- _Set task_: Drop the images; return everything else in the listing below exactly.
+===+
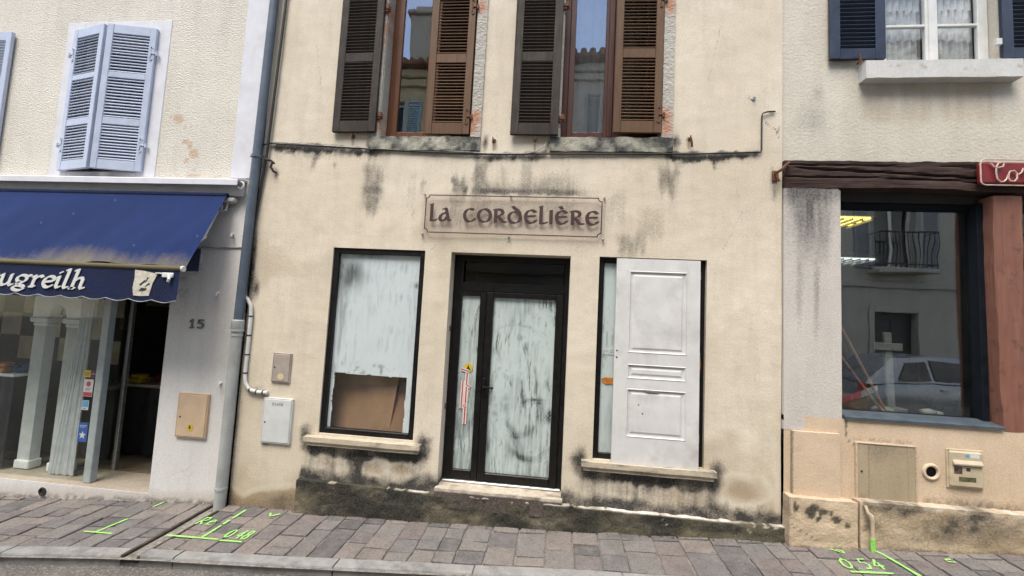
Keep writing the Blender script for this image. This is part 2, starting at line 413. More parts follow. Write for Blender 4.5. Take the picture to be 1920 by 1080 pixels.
# pavement: mortar bed and separate paving stones laid in courses that run from wall to kerb
m_bed = paint('sandy_joint', (.26, .235, .205), .95, .25, 30, .4, 120, 'pos', dirt=(.05, .045, .04), dirtamt=.9)
M = Mt('paving_stone'); p = M.pos(); rn = M.rnd()
c = M.ramp(rn, (0.0, (.10, .093, .091)), (.2, (.168, .155, .149)), (.42, (.215, .195, .18)), (.6, (.165, .138, .132)), (.78, (.245, .207, .18)), (1.0, (.195, .18, .166)))
c = M.mix(c, (.29, .26, .24), M.mth('MULTIPLY', M.ramp(M.noise(p, 11, 6, .65), (.45, 0.0), (.75, 1.0)), .5))
c = M.mix(c, (.055, .05, .05), M.mth('MULTIPLY', M.ramp(M.noise(p, 2.4, 7, .7), (.5, 0.0), (.8, 1.0)), .55))
c = M.mix(c, (.06, .055, .055), M.mth('MULTIPLY', M.ramp(M.noise(p, 160, 3, .7), (.5, 0.0), (.75, 1.0)), .6))
c = M.mix(c, (.42, .39, .35), M.mth('MULTIPLY', M.ramp(M.noise(p, 85, 3, .7), (.62, 0.0), (.8, 1.0)), .35))
c = M.mix(c, (.035, .032, .03), M.ramp(M.voro(p, 7), (.03, .75), (.06, 0.0))); c = M.mix(c, (.045, .04, .038), M.mth('MULTIPLY', M.ramp(M.noise(p, 48, 3, .75), (.5, 0.0), (.7, 1.0)), .55))
m_paver = M.out(M.bsdf(c, .88, M.bump(M.noise(p, 40, 4, .7), .8, .012), 0, .25))

mb = MB(); xs = np.arange(-13, 11.01, .4); ts = np.linspace(0, 1, 5)
mb.add([(x, .03+t*(float(kerb_y(x))-.02-.03), float(ground(x, .03+t*(float(kerb_y(x))-.05)))-.016) for t in ts for x in xs], [(j*len(xs)+i, (j+1)*len(xs)+i, (j+1)*len(xs)+i+1, j*len(xs)+i+1) for j in range(4) for i in range(len(xs)-1)])
pave = setp(mb.build('pavement', m_bed, recalc=False), kind='structure')
CH0, CH1 = -3.255, -3.10     # gutter channel across the pavement
def paver(x0, x1, y0, y1, par):
    """worn stone: chamfered slab with uneven corners"""
    h = .004*random.uniform(-1, 1); tl = [random.uniform(-.003, .003) for _ in range(4)]
    g = .0055; b = .009
    J = lambda: random.uniform(-.006, .006)
    C = [(x0+g+J(), y0+g+J()), (x1-g+J(), y0+g+J()), (x1-g+J(), y1-g+J()), (x0+g+J(), y1-g+J())]
    ins = [(1, 1), (-1, 1), (-1, -1), (1, -1)]
    n = 4; top = []; mid = []; bot = []
    # subdivide each edge once for a wobbly outline
    O = []; I = []
    for i in range(4):
        a, c_ = C[i], C[(i+1) % 4]; O.append((a, ins[i], tl[i]))
        mx_, my_ = (a[0]+c_[0])/2+J()*.6, (a[1]+c_[1])/2+J()*.6
        s = ins[i]; s2 = ins[(i+1) % 4]; O.append(((mx_, my_), ((s[0]+s2[0])/2, (s[1]+s2[1])/2), (tl[i]+tl[(i+1) % 4])/2))
    vs = []
    for (q, s, t) in O:
        vs.append((q[0]+s[0]*b, q[1]+s[1]*b, float(ground(q[0], q[1]))+h+t))
    for (q, s, t) in O: vs.append((q[0], q[1], float(ground(q[0], q[1]))+h+t-.005))
    for (q, s, t) in O: vs.append((q[0], q[1], float(ground(q[0], q[1]))-.03))
    k = 8; cxm = sum(v[0] for v in vs[:8])/8; cym = sum(v[1] for v in vs[:8])/8
    vs.append((cxm, cym, float(ground(cxm, cym))+h+random.uniform(-.0025, .0025)))
    fs = [(i, (i+1) % k, 24) for i in range(k)]+[(k+i, k+(i+1) % k, (i+1) % k, i) for i in range(k)]+[(2*k+i, 2*k+(i+1) % k, k+(i+1) % k, k+i) for i in range(k)]
    MB().add(vs, fs).build('paver', m_paver, par, local=True, recalc=False)
x = -6.6
while x < 4.9:
    w = random.uniform(.16, .26)
    if x < CH0 < x+w or (x < CH0 and CH0-x-w < .12): w = CH0-x
    if CH0-.001 <= x < CH1: x = CH1; continue
    ky = float(kerb_y(x+w/2))+.112
    y = .03 if x < 1.9 else -.05
    first = True
    while y > ky+.02:
        l = random.uniform(.13, .27)*(random.uniform(.5, 1) if first else 1); first = False
        if y-l < ky+.1: l = y-ky
        paver(x, x+w, y-l, y, pave); y -= l
    x += w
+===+
- _In response_:
Keep writing the Blender script for this image. This is part 2, starting at line 413. More parts follow. Write for Blender 4.5. Take the picture to be 1920 by 1080 pixels.
# pavement: mortar bed and separate paving stones laid in courses that run from wall to kerb
m_bed = paint('sandy_joint', (.26, .235, .205), .95, .25, 30, .4, 120, 'pos', dirt=(.05, .045, .04), dirtamt=.9)
M = Mt('paving_stone'); p = M.pos(); rn = M.rnd()
c = M.ramp(rn, (0.0, (.10, .093, .091)), (.2, (.168, .155, .149)), (.42, (.215, .195, .18)), (.6, (.165, .138, .132)), (.78, (.245, .207, .18)), (1.0, (.195, .18, .166)))
c = M.mix(c, (.29, .26, .24), M.mth('MULTIPLY', M.ramp(M.noise(p, 11, 6, .65), (.45, 0.0), (.75, 1.0)), .5))
c = M.mix(c, (.055, .05, .05), M.mth('MULTIPLY', M.ramp(M.noise(p, 2.4, 7, .7), (.5, 0.0), (.8, 1.0)), .55))
c = M.mix(c, (.06, .055, .055), M.mth('MULTIPLY', M.ramp(M.noise(p, 160, 3, .7), (.5, 0.0), (.75, 1.0)), .6))
c = M.mix(c, (.42, .39, .35), M.mth('MULTIPLY', M.ramp(M.noise(p, 85, 3, .7), (.62, 0.0), (.8, 1.0)), .35))
c = M.mix(c, (.035, .032, .03), M.ramp(M.voro(p, 7), (.03, .75), (.06, 0.0))); c = M.mix(c, (.045, .04, .038), M.mth('MULTIPLY', M.ramp(M.noise(p, 48, 3, .75), (.5, 0.0), (.7, 1.0)), .55))
m_paver = M.out(M.bsdf(c, .88, M.bump(M.noise(p, 40, 4, .7), .8, .012), 0, .25))

mb = MB(); xs = np.arange(-13, 11.01, .4); ts = np.linspace(0, 1, 5)
mb.add([(x, .03+t*(float(kerb_y(x))-.02-.03), float(ground(x, .03+t*(float(kerb_y(x))-.05)))-.016) for t in ts for x in xs], [(j*len(xs)+i, (j+1)*len(xs)+i, (j+1)*len(xs)+i+1, j*len(xs)+i+1) for j in range(4) for i in range(len(xs)-1)])
pave = setp(mb.build('pavement', m_bed, recalc=False), kind='structure')
CH0, CH1 = -3.255, -3.10     # gutter channel across the pavement
def paver(x0, x1, y0, y1, par):
    """worn stone: chamfered slab with uneven corners"""
    h = .004*random.uniform(-1, 1); tl = [random.uniform(-.003, .003) for _ in range(4)]
    g = .0055; b = .009
    J = lambda: random.uniform(-.006, .006)
    C = [(x0+g+J(), y0+g+J()), (x1-g+J(), y0+g+J()), (x1-g+J(), y1-g+J()), (x0+g+J(), y1-g+J())]
    ins = [(1, 1), (-1, 1), (-1, -1), (1, -1)]
    n = 4; top = []; mid = []; bot = []
    # subdivide each edge once for a wobbly outline
    O = []; I = []
    for i in range(4):
        a, c_ = C[i], C[(i+1) % 4]; O.append((a, ins[i], tl[i]))
        mx_, my_ = (a[0]+c_[0])/2+J()*.6, (a[1]+c_[1])/2+J()*.6
        s = ins[i]; s2 = ins[(i+1) % 4]; O.append(((mx_, my_), ((s[0]+s2[0])/2, (s[1]+s2[1])/2), (tl[i]+tl[(i+1) % 4])/2))
    vs = []
    for (q, s, t) in O:
        vs.append((q[0]+s[0]*b, q[1]+s[1]*b, float(ground(q[0], q[1]))+h+t))
    for (q, s, t) in O: vs.append((q[0], q[1], float(ground(q[0], q[1]))+h+t-.005))
    for (q, s, t) in O: vs.append((q[0], q[1], float(ground(q[0], q[1]))-.03))
    k = 8; cxm = sum(v[0] for v in vs[:8])/8; cym = sum(v[1] for v in vs[:8])/8
    vs.append((cxm, cym, float(ground(cxm, cym))+h+random.uniform(-.0025, .0025)))
    fs = [(i, (i+1) % k, 24) for i in range(k)]+[(k+i, k+(i+1) % k, (i+1) % k, i) for i in range(k)]+[(2*k+i, 2*k+(i+1) % k, k+(i+1) % k, k+i) for i in range(k)]
    MB().add(vs, fs).build('paver', m_paver, par, local=True, recalc=False)
x = -6.6
while x < 4.9:
    w = random.uniform(.16, .26)
    if x < CH0 < x+w or (x < CH0 and CH0-x-w < .12): w = CH0-x
    if CH0-.001 <= x < CH1: x = CH1; continue
    ky = float(kerb_y(x+w/2))+.112
    y = .03 if x < 1.9 else -.05
    first = True
    while y > ky+.02:
        l = random.uniform(.13, .27)*(random.uniform(.5, 1) if first else 1); first = False
        if y-l < ky+.1: l = y-ky
        paver(x, x+w, y-l, y, pave); y -= l
    x += w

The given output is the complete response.